— start Given data —
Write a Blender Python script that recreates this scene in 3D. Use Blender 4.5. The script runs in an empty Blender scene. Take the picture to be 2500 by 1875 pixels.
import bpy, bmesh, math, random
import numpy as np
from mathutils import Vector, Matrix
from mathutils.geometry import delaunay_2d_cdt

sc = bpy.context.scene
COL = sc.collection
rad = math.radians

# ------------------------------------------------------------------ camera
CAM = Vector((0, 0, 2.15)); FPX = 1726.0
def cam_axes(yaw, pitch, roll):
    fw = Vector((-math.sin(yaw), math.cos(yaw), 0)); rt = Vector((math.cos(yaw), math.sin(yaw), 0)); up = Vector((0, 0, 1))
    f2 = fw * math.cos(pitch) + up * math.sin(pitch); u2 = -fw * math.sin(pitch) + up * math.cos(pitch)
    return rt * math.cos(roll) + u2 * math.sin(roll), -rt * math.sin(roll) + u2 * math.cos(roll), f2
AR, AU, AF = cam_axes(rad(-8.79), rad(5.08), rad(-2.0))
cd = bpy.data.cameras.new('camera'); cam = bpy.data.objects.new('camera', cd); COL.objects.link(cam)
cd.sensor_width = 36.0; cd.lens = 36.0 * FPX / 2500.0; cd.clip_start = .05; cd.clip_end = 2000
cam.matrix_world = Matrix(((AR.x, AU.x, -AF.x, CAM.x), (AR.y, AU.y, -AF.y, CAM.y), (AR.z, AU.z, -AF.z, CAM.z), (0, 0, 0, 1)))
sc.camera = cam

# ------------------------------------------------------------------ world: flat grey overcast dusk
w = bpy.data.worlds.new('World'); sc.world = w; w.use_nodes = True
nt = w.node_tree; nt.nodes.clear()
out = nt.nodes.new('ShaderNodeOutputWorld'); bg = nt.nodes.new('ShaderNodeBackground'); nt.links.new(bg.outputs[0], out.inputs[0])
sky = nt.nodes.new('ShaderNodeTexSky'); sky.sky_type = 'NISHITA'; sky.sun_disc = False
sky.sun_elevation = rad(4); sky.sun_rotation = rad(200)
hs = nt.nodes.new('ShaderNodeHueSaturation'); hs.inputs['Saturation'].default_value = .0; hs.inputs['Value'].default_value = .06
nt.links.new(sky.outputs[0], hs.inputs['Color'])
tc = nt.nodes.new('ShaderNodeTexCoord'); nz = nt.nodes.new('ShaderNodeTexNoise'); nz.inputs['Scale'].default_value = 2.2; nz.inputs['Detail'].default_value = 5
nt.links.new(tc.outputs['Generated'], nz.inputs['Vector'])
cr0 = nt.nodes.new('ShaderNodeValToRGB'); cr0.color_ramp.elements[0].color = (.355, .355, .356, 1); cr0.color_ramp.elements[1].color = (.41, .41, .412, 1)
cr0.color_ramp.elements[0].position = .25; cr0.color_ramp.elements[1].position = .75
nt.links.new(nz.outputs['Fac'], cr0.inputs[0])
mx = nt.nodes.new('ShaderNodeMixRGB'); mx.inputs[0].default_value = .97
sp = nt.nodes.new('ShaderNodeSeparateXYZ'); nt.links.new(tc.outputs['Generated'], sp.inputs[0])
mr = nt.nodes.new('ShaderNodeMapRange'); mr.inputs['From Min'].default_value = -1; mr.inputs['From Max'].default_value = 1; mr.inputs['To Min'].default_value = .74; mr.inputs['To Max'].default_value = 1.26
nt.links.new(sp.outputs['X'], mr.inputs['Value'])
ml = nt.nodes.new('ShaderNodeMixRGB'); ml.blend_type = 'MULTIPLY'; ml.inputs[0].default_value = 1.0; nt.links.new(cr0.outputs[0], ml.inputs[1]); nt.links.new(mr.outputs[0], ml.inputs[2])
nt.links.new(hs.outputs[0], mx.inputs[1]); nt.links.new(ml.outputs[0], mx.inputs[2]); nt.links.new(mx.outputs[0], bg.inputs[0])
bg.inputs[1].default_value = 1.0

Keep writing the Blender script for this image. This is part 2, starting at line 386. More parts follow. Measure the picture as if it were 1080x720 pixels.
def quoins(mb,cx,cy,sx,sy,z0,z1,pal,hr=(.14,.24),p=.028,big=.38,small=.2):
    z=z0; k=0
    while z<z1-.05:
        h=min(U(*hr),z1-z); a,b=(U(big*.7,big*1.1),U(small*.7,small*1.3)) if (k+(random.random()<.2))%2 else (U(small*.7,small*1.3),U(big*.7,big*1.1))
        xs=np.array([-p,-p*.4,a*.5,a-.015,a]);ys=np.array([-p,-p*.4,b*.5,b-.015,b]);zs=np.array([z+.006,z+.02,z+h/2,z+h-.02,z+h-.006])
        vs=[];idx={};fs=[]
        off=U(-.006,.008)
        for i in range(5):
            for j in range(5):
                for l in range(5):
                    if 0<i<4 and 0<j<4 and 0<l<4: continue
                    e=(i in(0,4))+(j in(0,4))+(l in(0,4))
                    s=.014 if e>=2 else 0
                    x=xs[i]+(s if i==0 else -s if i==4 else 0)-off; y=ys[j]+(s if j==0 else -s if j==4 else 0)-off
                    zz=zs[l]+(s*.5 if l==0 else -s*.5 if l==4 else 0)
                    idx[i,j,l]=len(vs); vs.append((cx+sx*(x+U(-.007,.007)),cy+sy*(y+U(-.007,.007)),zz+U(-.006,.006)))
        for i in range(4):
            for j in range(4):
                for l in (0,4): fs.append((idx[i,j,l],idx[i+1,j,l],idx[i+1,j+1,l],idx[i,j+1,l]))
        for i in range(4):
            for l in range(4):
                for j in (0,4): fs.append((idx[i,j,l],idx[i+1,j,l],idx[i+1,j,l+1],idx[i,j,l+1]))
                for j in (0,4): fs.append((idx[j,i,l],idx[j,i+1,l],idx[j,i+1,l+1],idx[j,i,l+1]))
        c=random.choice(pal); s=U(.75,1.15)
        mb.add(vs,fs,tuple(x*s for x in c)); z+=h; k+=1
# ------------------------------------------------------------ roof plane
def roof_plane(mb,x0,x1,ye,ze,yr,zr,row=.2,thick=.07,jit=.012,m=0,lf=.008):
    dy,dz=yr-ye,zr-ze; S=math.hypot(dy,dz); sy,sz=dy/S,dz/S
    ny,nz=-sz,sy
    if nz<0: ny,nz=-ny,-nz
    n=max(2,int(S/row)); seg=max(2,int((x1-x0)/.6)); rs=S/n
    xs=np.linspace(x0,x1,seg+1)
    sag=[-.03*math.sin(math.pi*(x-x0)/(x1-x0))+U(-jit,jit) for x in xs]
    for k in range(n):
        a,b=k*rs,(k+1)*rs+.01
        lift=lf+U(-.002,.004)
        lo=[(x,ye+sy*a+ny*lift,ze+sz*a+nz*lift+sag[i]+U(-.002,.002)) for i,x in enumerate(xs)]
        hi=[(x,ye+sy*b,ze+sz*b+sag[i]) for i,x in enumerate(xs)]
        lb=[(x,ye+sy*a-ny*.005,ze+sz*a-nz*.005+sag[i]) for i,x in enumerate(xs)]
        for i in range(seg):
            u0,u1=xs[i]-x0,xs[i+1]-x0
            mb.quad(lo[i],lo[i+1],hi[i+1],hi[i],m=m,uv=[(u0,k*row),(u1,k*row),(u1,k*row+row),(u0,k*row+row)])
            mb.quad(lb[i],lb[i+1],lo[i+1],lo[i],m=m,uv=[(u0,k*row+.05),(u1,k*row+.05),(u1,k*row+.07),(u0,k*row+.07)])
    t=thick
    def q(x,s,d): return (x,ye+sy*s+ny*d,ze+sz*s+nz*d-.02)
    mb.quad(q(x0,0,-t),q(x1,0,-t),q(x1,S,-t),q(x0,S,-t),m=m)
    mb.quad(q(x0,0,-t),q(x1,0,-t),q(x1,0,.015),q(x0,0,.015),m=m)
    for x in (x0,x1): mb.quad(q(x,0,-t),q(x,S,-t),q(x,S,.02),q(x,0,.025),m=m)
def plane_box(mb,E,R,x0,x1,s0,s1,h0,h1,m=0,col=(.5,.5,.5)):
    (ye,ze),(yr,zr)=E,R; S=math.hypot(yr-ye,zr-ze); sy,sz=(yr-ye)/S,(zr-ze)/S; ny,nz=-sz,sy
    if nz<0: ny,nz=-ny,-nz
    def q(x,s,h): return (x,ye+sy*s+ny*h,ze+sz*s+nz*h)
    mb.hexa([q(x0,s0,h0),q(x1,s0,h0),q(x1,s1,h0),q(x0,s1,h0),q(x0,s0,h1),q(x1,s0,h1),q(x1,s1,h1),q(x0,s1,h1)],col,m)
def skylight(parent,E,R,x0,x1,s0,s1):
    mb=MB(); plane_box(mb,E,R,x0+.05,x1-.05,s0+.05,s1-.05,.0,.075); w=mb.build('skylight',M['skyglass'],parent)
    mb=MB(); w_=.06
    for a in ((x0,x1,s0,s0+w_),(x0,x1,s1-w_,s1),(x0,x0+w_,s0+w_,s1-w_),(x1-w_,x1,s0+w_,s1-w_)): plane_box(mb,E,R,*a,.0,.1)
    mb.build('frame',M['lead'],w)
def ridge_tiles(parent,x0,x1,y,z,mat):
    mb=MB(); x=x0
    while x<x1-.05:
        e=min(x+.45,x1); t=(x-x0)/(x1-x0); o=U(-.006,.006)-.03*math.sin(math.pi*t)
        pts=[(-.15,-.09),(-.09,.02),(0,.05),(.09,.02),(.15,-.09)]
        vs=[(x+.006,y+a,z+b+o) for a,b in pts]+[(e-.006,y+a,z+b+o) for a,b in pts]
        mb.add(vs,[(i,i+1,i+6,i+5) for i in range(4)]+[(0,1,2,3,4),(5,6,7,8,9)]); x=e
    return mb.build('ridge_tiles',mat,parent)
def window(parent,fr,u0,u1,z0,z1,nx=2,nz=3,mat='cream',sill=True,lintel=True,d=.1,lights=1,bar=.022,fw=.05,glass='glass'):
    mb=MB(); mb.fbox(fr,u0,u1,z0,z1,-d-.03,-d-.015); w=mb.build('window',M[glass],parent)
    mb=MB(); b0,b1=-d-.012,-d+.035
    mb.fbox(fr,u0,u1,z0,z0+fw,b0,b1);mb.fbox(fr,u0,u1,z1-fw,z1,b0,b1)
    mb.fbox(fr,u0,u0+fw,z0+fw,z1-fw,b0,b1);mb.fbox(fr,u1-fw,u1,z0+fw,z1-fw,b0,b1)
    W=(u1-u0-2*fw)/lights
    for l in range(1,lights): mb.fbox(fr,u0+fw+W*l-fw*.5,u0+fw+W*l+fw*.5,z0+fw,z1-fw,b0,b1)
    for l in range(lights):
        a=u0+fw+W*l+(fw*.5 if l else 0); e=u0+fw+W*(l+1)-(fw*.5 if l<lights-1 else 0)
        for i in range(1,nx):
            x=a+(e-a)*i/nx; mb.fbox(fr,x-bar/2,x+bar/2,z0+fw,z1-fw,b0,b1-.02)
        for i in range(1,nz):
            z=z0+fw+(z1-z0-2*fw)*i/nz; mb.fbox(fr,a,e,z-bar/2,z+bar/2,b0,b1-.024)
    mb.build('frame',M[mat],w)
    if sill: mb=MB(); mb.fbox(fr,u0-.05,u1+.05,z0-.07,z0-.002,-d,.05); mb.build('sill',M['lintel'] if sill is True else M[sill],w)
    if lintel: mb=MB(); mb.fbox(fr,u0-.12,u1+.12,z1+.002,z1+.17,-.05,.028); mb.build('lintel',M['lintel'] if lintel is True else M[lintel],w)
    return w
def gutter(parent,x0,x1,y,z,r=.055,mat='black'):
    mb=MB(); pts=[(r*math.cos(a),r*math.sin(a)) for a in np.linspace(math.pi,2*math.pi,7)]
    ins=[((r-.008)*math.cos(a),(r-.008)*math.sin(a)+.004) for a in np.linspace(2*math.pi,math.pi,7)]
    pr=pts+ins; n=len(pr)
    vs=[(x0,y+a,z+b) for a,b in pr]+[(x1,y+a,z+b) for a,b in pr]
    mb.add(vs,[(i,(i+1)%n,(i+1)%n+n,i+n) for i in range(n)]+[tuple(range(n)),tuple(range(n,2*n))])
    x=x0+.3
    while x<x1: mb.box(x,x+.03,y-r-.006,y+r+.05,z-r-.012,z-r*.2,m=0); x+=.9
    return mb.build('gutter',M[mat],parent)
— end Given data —
**Written task:** Write out exactly the lines from the start of the material through the line with "rad = math.radians". No other output is expected.

**Task solution:**
Write a Blender Python script that recreates this scene in 3D. Use Blender 4.5. The script runs in an empty Blender scene. Take the picture to be 2500 by 1875 pixels.
import bpy, bmesh, math, random
import numpy as np
from mathutils import Vector, Matrix
from mathutils.geometry import delaunay_2d_cdt

sc = bpy.context.scene
COL = sc.collection
rad = math.radians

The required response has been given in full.